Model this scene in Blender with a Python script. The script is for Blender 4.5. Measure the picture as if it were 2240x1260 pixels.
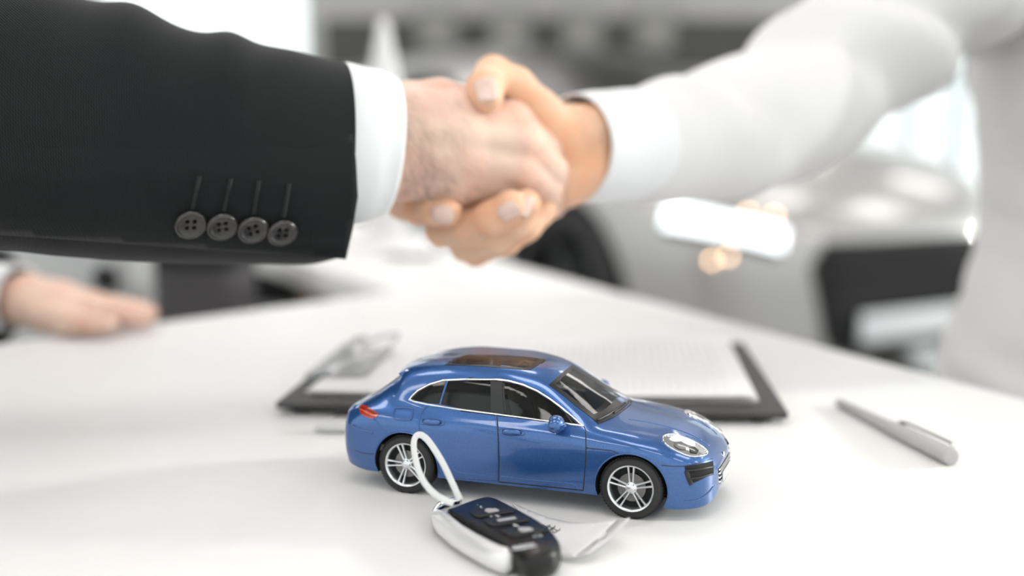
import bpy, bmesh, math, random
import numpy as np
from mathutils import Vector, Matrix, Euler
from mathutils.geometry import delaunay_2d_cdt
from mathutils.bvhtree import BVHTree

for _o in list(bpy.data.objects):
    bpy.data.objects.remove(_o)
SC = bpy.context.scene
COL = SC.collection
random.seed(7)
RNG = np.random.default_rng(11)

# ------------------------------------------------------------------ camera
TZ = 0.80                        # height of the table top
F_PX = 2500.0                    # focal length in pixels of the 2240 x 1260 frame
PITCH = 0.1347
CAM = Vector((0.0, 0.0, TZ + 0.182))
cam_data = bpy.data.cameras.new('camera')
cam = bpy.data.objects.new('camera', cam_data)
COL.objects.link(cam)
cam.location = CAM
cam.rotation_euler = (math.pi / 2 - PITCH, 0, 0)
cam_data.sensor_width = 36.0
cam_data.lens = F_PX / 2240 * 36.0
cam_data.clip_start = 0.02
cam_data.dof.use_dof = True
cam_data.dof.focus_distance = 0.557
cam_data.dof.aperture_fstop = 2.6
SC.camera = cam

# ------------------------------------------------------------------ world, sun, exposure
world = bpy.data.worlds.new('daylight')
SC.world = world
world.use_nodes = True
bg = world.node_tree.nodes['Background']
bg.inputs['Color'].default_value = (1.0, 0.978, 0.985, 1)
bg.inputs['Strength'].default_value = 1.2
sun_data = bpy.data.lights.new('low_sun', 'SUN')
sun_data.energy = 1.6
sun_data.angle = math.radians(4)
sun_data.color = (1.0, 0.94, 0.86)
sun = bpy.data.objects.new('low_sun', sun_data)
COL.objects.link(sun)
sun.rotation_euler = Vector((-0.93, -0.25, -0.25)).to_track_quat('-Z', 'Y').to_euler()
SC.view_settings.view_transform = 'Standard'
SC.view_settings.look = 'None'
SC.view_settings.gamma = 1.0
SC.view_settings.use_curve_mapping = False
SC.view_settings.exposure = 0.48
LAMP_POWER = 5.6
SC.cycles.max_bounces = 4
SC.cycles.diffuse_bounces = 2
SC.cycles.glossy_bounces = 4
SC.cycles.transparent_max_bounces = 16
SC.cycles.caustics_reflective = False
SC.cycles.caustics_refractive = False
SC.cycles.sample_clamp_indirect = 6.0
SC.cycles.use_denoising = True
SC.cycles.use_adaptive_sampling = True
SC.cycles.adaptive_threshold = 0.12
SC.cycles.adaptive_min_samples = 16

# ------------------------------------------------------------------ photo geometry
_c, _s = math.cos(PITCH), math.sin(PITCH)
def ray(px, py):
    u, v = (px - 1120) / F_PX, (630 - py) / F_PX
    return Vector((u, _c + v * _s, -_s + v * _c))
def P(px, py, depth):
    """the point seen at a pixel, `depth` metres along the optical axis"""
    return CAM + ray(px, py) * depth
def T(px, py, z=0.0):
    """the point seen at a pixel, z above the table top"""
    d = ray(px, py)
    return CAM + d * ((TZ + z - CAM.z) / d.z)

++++

GOAL OF THE EXERCISE
Reproduce the listing above exactly, excluding all pictures.

OUTPUT BELOW
Model this scene in Blender with a Python script. The script is for Blender 4.5. Measure the picture as if it were 2240x1260 pixels.
import bpy, bmesh, math, random
import numpy as np
from mathutils import Vector, Matrix, Euler
from mathutils.geometry import delaunay_2d_cdt
from mathutils.bvhtree import BVHTree

for _o in list(bpy.data.objects):
    bpy.data.objects.remove(_o)
SC = bpy.context.scene
COL = SC.collection
random.seed(7)
RNG = np.random.default_rng(11)

# ------------------------------------------------------------------ camera
TZ = 0.80                        # height of the table top
F_PX = 2500.0                    # focal length in pixels of the 2240 x 1260 frame
PITCH = 0.1347
CAM = Vector((0.0, 0.0, TZ + 0.182))
cam_data = bpy.data.cameras.new('camera')
cam = bpy.data.objects.new('camera', cam_data)
COL.objects.link(cam)
cam.location = CAM
cam.rotation_euler = (math.pi / 2 - PITCH, 0, 0)
cam_data.sensor_width = 36.0
cam_data.lens = F_PX / 2240 * 36.0
cam_data.clip_start = 0.02
cam_data.dof.use_dof = True
cam_data.dof.focus_distance = 0.557
cam_data.dof.aperture_fstop = 2.6
SC.camera = cam

# ------------------------------------------------------------------ world, sun, exposure
world = bpy.data.worlds.new('daylight')
SC.world = world
world.use_nodes = True
bg = world.node_tree.nodes['Background']
bg.inputs['Color'].default_value = (1.0, 0.978, 0.985, 1)
bg.inputs['Strength'].default_value = 1.2
sun_data = bpy.data.lights.new('low_sun', 'SUN')
sun_data.energy = 1.6
sun_data.angle = math.radians(4)
sun_data.color = (1.0, 0.94, 0.86)
sun = bpy.data.objects.new('low_sun', sun_data)
COL.objects.link(sun)
sun.rotation_euler = Vector((-0.93, -0.25, -0.25)).to_track_quat('-Z', 'Y').to_euler()
SC.view_settings.view_transform = 'Standard'
SC.view_settings.look = 'None'
SC.view_settings.gamma = 1.0
SC.view_settings.use_curve_mapping = False
SC.view_settings.exposure = 0.48
LAMP_POWER = 5.6
SC.cycles.max_bounces = 4
SC.cycles.diffuse_bounces = 2
SC.cycles.glossy_bounces = 4
SC.cycles.transparent_max_bounces = 16
SC.cycles.caustics_reflective = False
SC.cycles.caustics_refractive = False
SC.cycles.sample_clamp_indirect = 6.0
SC.cycles.use_denoising = True
SC.cycles.use_adaptive_sampling = True
SC.cycles.adaptive_threshold = 0.12
SC.cycles.adaptive_min_samples = 16

# ------------------------------------------------------------------ photo geometry
_c, _s = math.cos(PITCH), math.sin(PITCH)
def ray(px, py):
    u, v = (px - 1120) / F_PX, (630 - py) / F_PX
    return Vector((u, _c + v * _s, -_s + v * _c))
def P(px, py, depth):
    """the point seen at a pixel, `depth` metres along the optical axis"""
    return CAM + ray(px, py) * depth
def T(px, py, z=0.0):
    """the point seen at a pixel, z above the table top"""
    d = ray(px, py)
    return CAM + d * ((TZ + z - CAM.z) / d.z)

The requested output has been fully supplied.